Von Sina Riebe
Der Himmel ist noch stahlblau. Bald wird die Sonne untergehen am Sonntagnachmittag. Eingekesselt von hohen Häusern steht da ein weißer Van auf dem Hinterhof der Hebebühne an der Barnerstraße. Hier wird gleich die Berliner Band Milliarden ein intimes Mini-Konzert im „kleinsten Club der Welt“ geben. Nur mit einer Akustikgitarre, einem Keyboard und einem Mikro. Das Publikum des ersten Live-Konzerts in diesem Lockdown: ein Fan, ganz allein.
„Kleinster Club der Welt“: Milliarden spielen Van-Konzerte für einzelne Fans
Kurz vor 17.30 Uhr steigen die Berliner Jungs Ben Hartmann und Johannes Aue in den Van. Die Gitarre darf nicht zu lange in der Kälte sein, die Saiten könnten reißen. Im Inneren des Wagens leuchtet schummrig rotes Licht, die Band sitzt hinter einer Plexiglasscheibe unter einem Rosenhimmel. Das Ein-Mann-Publikum kann bequem auf dem dunklen Ledersessel auf der anderen Seite Platz nehmen. Dann geht es los, der erste Fan steigt ein, die Türen gehen zu.
Das Konzert dauert nur 20 Minuten. Zum Schluss spielen sie ihren allerersten Song „Kokain und Himbeereis“, dann ist auch schon alles vorbei. Paul Dahlhoff (30) aus Klein Flottbek war der erste von vier Besuchern an diesem Abend. Mit einem Lächeln steigt er von der Ladefläche. „Das habe ich so noch nicht erlebt“, sagt er zu MOPOP. Er habe erst am Morgen erfahren, dass er dabei ist. Die Konzertkarten wurden ausgelost und die Gewinner kurzfristig informiert, um Menschenansammlungen zu vermeiden. „Es ist erst mal komisch, da alleine zu sitzen“, sagt Dahlhoff. „Eigentlich macht ein Konzert ja auch aus, dass man mit Freunden da hingeht.“ Genossen habe er den kleinen Ausflug aus dem Lockdown-Alltag aber sehr. Seit knapp sechs Jahren ist er jetzt Fan der Band Milliarden. Das erste Mal hörte er sie in Hamburg bei einem Konzert als Vorband. „Sie spielten das Lied ‚Vergiss mich nicht‘, da war ich schockverliebt“, sagt Dahlhoff. Sein Lieblingssong vom neuen Album „Schuldig“, das am 5. Februar erschienen ist, ist „Himmelblick“.

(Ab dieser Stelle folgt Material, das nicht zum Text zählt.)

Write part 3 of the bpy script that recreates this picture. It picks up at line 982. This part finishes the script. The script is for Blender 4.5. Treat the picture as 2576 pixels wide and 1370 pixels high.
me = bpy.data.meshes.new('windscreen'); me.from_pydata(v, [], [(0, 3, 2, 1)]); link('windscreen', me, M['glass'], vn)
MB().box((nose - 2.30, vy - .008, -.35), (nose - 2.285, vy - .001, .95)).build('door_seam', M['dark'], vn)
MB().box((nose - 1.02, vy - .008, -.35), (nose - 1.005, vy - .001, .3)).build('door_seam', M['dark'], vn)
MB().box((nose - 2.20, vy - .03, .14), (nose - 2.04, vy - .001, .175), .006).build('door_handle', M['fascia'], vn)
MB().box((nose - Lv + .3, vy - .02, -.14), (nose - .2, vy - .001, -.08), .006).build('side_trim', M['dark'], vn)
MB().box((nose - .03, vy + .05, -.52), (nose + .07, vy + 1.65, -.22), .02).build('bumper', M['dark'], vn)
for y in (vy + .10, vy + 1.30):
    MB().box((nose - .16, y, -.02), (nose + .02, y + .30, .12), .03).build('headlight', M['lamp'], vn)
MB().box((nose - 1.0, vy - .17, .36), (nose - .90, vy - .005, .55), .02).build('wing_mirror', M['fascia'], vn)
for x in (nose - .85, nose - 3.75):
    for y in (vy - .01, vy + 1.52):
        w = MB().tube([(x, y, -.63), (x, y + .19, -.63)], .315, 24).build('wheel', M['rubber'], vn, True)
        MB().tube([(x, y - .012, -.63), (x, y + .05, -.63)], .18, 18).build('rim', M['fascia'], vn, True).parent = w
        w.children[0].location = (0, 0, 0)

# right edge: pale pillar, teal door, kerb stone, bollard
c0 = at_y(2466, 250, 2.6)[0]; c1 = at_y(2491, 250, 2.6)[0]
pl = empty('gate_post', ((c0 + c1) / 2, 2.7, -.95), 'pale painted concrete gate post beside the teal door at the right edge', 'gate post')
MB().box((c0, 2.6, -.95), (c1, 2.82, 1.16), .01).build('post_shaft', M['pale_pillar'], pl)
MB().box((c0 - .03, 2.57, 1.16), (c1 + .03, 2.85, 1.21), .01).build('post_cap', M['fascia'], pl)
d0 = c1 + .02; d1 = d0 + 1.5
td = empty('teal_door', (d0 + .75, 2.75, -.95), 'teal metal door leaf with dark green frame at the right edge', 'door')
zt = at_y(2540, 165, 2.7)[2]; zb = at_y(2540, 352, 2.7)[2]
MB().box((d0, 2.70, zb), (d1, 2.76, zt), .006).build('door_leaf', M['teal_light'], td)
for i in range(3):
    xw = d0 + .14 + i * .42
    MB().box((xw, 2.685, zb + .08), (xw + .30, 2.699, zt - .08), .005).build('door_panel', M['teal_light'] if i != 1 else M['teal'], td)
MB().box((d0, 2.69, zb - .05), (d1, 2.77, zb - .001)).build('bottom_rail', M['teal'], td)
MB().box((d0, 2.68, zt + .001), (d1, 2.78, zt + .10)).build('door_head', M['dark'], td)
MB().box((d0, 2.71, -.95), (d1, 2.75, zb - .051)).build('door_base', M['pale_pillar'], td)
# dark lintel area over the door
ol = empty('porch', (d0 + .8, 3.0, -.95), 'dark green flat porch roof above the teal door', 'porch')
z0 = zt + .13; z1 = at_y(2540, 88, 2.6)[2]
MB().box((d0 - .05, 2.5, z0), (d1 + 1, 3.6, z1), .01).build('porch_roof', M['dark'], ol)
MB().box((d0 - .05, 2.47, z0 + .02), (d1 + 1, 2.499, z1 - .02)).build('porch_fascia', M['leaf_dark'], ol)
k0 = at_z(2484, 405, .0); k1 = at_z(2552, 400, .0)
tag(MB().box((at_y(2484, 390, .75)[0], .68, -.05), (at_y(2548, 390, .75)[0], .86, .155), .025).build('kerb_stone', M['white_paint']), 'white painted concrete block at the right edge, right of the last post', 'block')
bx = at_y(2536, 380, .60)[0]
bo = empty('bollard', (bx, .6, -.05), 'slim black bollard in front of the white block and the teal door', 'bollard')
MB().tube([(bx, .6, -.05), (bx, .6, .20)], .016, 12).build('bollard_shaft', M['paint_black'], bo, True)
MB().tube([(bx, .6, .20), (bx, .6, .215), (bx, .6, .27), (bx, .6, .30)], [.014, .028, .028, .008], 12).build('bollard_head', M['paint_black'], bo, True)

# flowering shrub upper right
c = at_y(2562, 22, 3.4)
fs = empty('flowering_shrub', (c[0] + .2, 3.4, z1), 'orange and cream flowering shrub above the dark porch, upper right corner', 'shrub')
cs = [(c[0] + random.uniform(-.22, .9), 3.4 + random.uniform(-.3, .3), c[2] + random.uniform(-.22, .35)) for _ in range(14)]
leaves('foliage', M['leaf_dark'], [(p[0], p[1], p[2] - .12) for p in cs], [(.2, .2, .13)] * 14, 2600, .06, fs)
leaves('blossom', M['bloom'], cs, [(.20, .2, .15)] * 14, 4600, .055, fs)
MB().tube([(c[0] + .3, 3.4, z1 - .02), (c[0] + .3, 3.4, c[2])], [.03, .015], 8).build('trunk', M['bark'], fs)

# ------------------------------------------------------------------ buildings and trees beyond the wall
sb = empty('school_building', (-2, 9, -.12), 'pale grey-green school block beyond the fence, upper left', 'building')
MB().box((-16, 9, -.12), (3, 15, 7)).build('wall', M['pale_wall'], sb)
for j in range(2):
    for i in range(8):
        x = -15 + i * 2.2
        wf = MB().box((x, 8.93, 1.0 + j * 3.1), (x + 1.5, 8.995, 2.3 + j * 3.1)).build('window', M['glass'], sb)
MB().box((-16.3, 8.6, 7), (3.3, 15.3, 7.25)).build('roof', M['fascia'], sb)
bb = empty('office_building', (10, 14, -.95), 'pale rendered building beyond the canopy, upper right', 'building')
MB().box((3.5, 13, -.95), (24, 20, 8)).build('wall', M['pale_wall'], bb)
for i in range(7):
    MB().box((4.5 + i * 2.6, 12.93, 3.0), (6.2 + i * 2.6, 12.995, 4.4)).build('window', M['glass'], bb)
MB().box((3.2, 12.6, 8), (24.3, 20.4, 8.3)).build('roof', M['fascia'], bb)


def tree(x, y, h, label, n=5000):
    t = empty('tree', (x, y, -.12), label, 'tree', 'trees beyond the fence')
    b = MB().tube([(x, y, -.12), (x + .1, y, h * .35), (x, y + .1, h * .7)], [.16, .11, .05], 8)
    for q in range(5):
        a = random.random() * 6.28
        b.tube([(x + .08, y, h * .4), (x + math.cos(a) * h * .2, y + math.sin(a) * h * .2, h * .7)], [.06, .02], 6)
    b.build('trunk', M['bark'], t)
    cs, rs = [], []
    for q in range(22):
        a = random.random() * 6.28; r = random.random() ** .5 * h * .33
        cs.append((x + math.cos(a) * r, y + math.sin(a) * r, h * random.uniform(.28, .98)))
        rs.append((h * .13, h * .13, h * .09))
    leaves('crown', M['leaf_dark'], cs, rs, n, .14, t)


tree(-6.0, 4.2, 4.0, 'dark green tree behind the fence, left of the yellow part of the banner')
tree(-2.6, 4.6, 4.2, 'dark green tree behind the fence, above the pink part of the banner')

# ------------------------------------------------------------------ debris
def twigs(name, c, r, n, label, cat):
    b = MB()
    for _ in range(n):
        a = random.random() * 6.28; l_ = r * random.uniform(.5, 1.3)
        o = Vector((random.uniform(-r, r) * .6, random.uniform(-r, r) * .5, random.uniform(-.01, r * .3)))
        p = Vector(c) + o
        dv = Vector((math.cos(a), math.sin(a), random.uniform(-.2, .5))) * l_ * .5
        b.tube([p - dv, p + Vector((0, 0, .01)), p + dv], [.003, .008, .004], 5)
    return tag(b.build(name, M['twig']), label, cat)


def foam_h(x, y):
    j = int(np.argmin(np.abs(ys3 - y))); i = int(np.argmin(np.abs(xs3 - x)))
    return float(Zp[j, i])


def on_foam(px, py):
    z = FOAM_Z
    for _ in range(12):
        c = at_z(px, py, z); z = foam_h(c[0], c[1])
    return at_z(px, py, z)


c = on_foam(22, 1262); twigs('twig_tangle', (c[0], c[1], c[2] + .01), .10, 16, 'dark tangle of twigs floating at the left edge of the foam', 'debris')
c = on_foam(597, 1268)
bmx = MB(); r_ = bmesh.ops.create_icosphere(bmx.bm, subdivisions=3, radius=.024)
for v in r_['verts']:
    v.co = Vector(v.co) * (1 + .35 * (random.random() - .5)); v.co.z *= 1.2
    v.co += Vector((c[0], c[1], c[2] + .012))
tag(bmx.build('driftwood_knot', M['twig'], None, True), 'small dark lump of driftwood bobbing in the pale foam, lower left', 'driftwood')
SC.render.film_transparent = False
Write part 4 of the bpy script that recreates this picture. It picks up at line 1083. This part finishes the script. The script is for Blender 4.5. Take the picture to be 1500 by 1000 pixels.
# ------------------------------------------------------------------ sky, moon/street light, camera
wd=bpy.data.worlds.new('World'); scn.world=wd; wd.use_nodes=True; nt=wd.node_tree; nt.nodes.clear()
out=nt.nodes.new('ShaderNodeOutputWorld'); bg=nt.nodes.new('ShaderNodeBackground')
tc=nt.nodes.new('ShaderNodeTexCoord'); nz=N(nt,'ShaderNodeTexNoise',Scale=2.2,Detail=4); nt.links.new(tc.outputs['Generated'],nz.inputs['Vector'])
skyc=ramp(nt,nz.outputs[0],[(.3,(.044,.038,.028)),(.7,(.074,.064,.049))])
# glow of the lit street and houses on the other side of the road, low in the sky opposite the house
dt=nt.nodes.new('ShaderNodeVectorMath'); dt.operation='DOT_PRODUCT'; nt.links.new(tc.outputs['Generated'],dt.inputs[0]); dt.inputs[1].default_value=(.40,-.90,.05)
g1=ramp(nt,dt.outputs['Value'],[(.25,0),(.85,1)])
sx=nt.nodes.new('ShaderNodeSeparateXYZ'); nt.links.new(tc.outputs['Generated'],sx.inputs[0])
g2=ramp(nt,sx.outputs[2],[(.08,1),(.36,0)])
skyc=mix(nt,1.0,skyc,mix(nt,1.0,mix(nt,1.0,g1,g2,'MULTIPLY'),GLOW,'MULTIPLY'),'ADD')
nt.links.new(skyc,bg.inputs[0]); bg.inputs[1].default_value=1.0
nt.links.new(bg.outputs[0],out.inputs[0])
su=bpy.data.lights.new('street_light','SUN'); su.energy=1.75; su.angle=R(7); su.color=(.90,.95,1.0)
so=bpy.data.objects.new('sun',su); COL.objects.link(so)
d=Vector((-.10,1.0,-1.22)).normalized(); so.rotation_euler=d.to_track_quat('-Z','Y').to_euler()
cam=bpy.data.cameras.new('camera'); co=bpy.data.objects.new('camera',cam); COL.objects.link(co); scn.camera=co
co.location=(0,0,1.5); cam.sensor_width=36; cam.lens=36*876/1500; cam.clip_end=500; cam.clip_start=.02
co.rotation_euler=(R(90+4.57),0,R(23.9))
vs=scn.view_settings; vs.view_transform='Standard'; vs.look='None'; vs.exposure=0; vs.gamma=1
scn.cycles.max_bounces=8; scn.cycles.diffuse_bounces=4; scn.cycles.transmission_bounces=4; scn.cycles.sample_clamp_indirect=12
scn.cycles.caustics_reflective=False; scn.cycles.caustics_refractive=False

Die Musiker Ben Hartmann und Johannes Aue sitzen hinter der Scheibe, der kleine Heizlüfter läuft auf Hochtouren. Sie strahlen und haben sichtlich Spaß an den kleinen Konzerten. Über ein Mikrofon auf der Fan-Seite kann man direkt mit den beiden sprechen, aus einem Lautsprecher am Fußende dringt die Musik. „Es ging mit dem neuen Album ‚Schuldig‘ los“, erzählt Ben Hartmann und spielt immer wieder einzelne Saiten seiner Gitarre an. Viele hätten ihnen davon abgeraten, das Album ausgerechnet jetzt zu veröffentlichen, „weil wir ja nicht touren können“. Sie entschieden sich dennoch dafür: „Wir wollten den Leuten gerade in dieser Phase etwas bieten und mit ihnen in den Dialog gehen“, sagt Hartmann. „Der emotionale Wert von Musik ist so viel wichtiger als der ökonomische.“ Denn Geld verdienen sie mit diesen Konzerten nicht – derzeit würden sie sich eher verschulden.
Mini-Konzerte von Milliarden: Geld verdienen sie damit nicht, ihnen geht’s um den Dialog mit den Fans
Nach jedem Mini-Auftritt wird der Zuschauerraum gründlich gesäubert und desinfiziert. Dann ist der nächste Fan an der Reihe. Die Türen schließen sich und ein weiterer Song, der nach Großstadt, großen Gefühlen, Chaos und Schmerz klingt, dringt leise in den Innenhof. In mehreren Städten haben Milliarden ihre intimen Konzerte für einen Fan gegeben, nun ist die Tour vorüber, noch heute Abend geht es zurück nach Berlin. Hamburg war ihre letzte Station.